Closed adam2392 closed 3 years ago

adam2392 commented 3 years ago

This is a draft Issue to file to the actual repo. cc: @rflperry @ChesterHuynh @jovo

Describe the workflow you want to enable

Oblique trees originally proposed by, Breiman 2001 1, would enable a more flexible class of decision trees. These are formed by linear combinations (possibly sparse) of the input data, which has been shown to perform better on a wide range of simulated and benchmark datasets in 2. Oblique trees would enable sparse projection oblique random forests (SPORF). Besides empirical evidence, the sparse constraint here borrows from the Johnson Lindenstrauss theorem.

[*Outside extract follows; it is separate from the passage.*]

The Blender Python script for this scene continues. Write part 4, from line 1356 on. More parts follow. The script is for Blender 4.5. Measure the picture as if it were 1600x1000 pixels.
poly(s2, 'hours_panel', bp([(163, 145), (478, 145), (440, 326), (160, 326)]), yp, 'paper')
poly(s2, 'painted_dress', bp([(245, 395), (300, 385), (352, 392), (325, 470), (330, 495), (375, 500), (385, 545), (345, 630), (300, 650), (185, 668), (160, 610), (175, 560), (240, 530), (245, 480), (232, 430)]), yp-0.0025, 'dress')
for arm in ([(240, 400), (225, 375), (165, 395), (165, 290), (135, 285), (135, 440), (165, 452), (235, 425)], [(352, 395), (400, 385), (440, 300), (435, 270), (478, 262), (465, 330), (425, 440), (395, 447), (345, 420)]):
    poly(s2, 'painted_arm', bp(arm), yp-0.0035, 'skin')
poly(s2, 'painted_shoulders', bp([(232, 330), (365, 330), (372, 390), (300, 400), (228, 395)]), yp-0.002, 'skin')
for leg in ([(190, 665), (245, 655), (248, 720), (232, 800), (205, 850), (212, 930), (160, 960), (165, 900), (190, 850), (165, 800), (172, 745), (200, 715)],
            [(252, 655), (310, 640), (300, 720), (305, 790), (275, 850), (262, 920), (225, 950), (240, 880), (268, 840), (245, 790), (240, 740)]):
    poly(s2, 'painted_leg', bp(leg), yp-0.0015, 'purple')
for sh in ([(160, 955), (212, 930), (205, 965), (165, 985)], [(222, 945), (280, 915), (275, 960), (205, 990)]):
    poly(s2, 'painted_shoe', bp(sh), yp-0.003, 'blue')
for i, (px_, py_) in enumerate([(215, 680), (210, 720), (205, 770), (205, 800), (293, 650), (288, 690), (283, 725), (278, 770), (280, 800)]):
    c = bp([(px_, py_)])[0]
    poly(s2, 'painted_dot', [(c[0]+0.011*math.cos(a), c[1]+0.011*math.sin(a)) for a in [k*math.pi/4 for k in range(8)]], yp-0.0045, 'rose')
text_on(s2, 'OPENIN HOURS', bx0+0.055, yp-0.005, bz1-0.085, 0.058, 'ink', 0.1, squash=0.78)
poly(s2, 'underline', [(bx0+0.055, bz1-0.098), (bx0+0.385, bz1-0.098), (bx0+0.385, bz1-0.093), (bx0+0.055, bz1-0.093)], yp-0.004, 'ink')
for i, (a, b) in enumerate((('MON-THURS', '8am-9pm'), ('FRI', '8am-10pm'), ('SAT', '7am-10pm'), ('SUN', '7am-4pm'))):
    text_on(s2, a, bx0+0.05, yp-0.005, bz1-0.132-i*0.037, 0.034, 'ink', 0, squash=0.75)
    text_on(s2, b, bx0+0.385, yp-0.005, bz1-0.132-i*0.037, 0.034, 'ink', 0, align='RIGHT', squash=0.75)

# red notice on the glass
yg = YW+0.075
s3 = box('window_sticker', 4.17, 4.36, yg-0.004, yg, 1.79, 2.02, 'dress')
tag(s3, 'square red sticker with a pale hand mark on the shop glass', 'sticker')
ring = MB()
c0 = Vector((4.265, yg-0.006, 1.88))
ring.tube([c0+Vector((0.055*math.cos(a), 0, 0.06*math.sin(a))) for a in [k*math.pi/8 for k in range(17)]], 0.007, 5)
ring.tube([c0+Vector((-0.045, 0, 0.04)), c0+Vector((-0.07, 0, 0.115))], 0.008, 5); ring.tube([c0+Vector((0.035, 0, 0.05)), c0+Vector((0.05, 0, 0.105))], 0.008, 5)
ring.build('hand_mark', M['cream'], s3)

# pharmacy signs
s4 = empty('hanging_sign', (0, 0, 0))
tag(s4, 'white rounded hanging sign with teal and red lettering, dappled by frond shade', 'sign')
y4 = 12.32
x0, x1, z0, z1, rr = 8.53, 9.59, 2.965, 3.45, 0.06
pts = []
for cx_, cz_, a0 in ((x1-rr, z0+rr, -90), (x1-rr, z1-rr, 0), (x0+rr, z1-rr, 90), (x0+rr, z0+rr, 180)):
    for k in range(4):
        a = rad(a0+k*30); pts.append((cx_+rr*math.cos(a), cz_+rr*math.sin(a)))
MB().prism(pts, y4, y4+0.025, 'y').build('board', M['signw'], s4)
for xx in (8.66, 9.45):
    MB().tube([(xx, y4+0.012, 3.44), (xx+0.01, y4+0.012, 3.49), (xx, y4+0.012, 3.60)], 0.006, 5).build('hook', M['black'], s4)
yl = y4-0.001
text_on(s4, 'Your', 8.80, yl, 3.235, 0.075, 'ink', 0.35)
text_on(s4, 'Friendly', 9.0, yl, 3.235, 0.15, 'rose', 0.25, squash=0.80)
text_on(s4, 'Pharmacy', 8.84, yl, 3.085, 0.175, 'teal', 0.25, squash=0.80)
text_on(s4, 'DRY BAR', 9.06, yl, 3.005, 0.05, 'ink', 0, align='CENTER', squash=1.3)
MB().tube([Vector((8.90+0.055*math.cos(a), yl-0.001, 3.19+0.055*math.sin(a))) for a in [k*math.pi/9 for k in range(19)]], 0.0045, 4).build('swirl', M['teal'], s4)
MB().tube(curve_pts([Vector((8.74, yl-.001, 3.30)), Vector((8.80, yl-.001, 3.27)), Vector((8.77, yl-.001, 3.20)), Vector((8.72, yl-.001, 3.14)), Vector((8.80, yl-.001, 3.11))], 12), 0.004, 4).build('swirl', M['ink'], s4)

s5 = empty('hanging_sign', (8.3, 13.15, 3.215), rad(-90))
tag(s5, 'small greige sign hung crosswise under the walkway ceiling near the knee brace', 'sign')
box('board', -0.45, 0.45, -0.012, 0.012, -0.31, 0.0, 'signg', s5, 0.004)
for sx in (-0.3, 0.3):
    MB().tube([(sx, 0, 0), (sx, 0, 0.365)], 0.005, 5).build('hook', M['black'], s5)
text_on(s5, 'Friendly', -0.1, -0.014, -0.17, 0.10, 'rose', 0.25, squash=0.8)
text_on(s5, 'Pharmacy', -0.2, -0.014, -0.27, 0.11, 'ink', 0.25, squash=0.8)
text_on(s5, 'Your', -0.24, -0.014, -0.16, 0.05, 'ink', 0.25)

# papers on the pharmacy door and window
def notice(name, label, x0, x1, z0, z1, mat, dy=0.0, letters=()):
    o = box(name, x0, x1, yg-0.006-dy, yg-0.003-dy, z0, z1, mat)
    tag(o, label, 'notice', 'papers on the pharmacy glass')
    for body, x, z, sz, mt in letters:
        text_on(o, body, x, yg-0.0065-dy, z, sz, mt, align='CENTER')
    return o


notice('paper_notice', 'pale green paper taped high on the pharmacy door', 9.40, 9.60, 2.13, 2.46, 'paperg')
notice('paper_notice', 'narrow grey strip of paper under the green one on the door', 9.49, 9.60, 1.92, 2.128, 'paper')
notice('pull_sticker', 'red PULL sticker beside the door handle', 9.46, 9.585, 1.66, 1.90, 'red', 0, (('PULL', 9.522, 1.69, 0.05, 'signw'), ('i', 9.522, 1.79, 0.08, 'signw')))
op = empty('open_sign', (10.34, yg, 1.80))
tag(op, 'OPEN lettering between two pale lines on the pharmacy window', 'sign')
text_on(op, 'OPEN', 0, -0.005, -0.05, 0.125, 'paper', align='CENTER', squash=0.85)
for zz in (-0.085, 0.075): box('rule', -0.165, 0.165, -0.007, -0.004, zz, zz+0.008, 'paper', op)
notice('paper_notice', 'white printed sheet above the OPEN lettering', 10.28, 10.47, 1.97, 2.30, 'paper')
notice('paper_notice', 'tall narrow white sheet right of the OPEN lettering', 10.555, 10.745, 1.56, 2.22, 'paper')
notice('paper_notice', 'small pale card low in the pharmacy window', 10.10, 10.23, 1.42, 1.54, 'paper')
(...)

Describe your proposed solution

The implementation of SPORF was ported into a scikit-learn fork (https://github.com/adam2392/scikit-learn), which was started by Parth Vora, and then finished by Chester Huynh, Adam Li and members of Joshua Vogelstein's lab. The SPORF Cython implementation currently builds cleanly on top of the existing cython code for the regular Decision Trees and thus does not affect the runtime, or performance on Random Forests at all.

The .pxd files can also be included in each scikit-learn release, so that other sklearn-compatible forest modules can build upon our implementation of the Oblique tree.

Describe alternatives you've considered, if relevant

As with all proposals to scikit-learn, an alternative could be to just keep things in the rerf package. However, this would limit its extensibility and usability in the community. The idea of oblique forests has been proposed and been around since 2001, so it has in some sense stood the test of time as being a potentially useful idea in machine learning to make decision trees more flexible.

Relevant Benchmarks

To ease scikit-learn developer concerns on incorporating such a large piece of code change, we can provide the following benchmarks and tests on Cythonized SPORF:

  1. benchmark tests showing the runtime performance on a sparse parity problem (see 2) relevant to Random Forests
  2. benchmark tests on cc_18 vs Random Forests

Additional context

The original implementation was a pure C++ implementation that utilizes many of the lower-level features of C++ (https://sporf.neurodata.io). Moreover, more structured trees (i.e. manifold trees) that assume some manifold structure in the input data, can be built on top of the oblique tree codebase (by inheriting class structures from the Python/Cython code in scikit-learn). Some preliminary results on manifold oblique random forests are in [3], which help provide more empirical evidence that a base oblique forest class would be useful in scikit-learn.